(Entries with scene source code)
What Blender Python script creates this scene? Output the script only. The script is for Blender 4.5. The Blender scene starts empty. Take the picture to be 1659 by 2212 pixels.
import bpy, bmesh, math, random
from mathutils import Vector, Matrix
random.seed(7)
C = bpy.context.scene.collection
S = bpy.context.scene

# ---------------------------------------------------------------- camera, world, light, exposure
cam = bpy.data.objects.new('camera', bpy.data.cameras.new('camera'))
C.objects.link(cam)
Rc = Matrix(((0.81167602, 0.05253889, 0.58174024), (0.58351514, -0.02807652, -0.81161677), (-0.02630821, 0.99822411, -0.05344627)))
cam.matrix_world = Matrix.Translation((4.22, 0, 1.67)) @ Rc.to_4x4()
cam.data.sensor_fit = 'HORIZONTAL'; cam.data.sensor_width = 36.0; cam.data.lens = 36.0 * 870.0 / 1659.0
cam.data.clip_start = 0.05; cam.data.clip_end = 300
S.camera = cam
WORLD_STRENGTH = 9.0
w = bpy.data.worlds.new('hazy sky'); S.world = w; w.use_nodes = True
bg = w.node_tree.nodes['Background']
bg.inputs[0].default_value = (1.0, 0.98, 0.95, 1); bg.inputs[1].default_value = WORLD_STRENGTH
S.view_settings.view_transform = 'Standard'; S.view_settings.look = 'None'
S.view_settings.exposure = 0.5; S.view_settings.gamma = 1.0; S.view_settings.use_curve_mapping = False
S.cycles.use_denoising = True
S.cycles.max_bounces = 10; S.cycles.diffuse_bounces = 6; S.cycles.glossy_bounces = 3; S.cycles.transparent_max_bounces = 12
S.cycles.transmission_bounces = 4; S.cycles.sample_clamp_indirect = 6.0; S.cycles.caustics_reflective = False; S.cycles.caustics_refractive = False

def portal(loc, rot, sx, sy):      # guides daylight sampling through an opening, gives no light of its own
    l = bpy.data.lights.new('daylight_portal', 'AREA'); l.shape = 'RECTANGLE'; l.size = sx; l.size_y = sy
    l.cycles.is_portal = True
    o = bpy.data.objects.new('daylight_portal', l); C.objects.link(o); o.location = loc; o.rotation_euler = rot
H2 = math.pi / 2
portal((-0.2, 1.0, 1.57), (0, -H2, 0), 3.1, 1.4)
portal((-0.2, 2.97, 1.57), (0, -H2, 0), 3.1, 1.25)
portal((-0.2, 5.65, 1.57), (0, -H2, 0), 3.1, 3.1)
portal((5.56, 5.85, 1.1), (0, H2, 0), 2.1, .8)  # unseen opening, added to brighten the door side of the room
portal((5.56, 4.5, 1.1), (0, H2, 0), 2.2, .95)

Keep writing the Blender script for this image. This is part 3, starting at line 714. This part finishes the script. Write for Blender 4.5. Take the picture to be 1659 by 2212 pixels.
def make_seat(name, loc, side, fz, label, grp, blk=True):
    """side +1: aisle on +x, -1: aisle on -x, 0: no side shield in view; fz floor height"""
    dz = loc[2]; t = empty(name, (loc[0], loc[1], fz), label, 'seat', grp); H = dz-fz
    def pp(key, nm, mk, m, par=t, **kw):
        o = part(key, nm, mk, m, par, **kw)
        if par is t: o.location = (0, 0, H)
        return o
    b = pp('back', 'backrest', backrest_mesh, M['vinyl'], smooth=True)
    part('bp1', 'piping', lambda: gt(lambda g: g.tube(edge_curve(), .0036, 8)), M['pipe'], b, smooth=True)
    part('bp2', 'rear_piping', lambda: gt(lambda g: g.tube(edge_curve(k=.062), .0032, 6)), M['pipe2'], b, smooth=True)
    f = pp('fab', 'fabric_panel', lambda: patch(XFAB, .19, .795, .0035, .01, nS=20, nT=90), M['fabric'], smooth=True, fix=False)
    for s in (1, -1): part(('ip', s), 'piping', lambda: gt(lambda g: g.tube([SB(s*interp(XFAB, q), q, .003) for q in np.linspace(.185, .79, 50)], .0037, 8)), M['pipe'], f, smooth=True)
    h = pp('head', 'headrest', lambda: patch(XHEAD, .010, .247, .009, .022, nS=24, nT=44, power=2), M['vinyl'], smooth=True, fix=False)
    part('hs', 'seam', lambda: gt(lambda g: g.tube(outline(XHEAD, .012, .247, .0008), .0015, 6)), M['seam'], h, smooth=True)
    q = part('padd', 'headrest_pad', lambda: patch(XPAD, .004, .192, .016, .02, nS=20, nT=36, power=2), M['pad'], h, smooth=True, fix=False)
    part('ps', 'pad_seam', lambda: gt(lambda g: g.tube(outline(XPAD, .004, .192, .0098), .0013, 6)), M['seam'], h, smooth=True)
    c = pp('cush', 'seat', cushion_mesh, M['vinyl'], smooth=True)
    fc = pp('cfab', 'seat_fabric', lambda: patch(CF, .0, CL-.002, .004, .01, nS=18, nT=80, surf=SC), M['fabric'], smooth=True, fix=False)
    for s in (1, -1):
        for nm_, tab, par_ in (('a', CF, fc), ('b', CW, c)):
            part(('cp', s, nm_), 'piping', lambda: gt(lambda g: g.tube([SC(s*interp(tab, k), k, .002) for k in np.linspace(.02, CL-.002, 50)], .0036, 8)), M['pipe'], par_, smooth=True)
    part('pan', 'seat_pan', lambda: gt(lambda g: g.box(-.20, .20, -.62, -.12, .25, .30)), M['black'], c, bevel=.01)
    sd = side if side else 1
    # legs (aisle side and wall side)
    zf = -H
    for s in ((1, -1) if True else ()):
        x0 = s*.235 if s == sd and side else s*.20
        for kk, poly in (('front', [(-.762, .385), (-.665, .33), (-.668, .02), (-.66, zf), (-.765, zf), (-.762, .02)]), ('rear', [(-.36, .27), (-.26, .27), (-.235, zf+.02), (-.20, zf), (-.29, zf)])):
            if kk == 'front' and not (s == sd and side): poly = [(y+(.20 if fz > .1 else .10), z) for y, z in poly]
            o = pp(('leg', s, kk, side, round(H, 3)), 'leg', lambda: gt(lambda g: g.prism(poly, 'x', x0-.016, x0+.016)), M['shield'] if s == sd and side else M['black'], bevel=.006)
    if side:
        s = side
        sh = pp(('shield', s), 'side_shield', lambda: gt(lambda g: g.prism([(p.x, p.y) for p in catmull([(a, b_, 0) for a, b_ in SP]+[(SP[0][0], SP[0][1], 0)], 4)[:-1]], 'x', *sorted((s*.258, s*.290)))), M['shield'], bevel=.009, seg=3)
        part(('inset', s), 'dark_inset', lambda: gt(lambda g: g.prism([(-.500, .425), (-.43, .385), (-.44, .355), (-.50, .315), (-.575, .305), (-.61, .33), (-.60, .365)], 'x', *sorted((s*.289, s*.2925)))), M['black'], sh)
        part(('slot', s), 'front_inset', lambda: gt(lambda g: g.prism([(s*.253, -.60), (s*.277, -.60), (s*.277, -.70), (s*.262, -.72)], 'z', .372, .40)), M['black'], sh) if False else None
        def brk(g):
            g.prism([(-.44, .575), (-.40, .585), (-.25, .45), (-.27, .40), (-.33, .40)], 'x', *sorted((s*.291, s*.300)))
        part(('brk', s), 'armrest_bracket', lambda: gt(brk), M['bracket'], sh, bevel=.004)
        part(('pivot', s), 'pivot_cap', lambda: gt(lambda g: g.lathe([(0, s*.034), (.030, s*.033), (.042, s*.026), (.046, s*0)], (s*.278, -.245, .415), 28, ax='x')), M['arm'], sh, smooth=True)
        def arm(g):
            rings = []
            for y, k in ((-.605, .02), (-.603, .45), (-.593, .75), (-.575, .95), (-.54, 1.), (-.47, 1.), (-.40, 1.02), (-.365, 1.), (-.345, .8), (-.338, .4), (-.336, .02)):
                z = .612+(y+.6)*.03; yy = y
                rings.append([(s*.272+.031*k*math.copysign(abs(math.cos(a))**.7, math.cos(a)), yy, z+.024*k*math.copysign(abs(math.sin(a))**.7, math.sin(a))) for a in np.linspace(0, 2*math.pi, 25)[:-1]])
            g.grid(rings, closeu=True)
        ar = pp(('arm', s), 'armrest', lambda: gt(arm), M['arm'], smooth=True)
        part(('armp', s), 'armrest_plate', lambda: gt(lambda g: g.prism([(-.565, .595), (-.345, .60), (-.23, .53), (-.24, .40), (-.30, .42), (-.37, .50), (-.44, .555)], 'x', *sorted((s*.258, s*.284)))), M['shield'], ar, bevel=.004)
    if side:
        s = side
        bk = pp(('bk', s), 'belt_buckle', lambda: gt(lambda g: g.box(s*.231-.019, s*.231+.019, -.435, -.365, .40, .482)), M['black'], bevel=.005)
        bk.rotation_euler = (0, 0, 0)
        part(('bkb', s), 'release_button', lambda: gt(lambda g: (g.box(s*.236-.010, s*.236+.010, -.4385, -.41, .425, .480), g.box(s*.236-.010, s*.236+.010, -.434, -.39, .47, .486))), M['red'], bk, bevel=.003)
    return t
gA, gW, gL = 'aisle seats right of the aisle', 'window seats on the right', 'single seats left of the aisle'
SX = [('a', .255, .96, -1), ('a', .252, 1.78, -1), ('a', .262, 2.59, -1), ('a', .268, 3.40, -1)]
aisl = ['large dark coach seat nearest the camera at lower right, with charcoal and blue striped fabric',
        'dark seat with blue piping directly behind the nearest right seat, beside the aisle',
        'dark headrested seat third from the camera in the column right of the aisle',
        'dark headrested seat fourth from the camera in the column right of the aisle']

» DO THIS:
Quote the data above verbatim from its first line to the line that includes "S.cycles.transmission_bounces = 4;", with both boundary lines retained.

» COMPLETE OUTPUT:
What Blender Python script creates this scene? Output the script only. The script is for Blender 4.5. The Blender scene starts empty. Take the picture to be 1659 by 2212 pixels.
import bpy, bmesh, math, random
from mathutils import Vector, Matrix
random.seed(7)
C = bpy.context.scene.collection
S = bpy.context.scene

# ---------------------------------------------------------------- camera, world, light, exposure
cam = bpy.data.objects.new('camera', bpy.data.cameras.new('camera'))
C.objects.link(cam)
Rc = Matrix(((0.81167602, 0.05253889, 0.58174024), (0.58351514, -0.02807652, -0.81161677), (-0.02630821, 0.99822411, -0.05344627)))
cam.matrix_world = Matrix.Translation((4.22, 0, 1.67)) @ Rc.to_4x4()
cam.data.sensor_fit = 'HORIZONTAL'; cam.data.sensor_width = 36.0; cam.data.lens = 36.0 * 870.0 / 1659.0
cam.data.clip_start = 0.05; cam.data.clip_end = 300
S.camera = cam
WORLD_STRENGTH = 9.0
w = bpy.data.worlds.new('hazy sky'); S.world = w; w.use_nodes = True
bg = w.node_tree.nodes['Background']
bg.inputs[0].default_value = (1.0, 0.98, 0.95, 1); bg.inputs[1].default_value = WORLD_STRENGTH
S.view_settings.view_transform = 'Standard'; S.view_settings.look = 'None'
S.view_settings.exposure = 0.5; S.view_settings.gamma = 1.0; S.view_settings.use_curve_mapping = False
S.cycles.use_denoising = True
S.cycles.max_bounces = 10; S.cycles.diffuse_bounces = 6; S.cycles.glossy_bounces = 3; S.cycles.transparent_max_bounces = 12
S.cycles.transmission_bounces = 4; S.cycles.sample_clamp_indirect = 6.0; S.cycles.caustics_reflective = False; S.cycles.caustics_refractive = False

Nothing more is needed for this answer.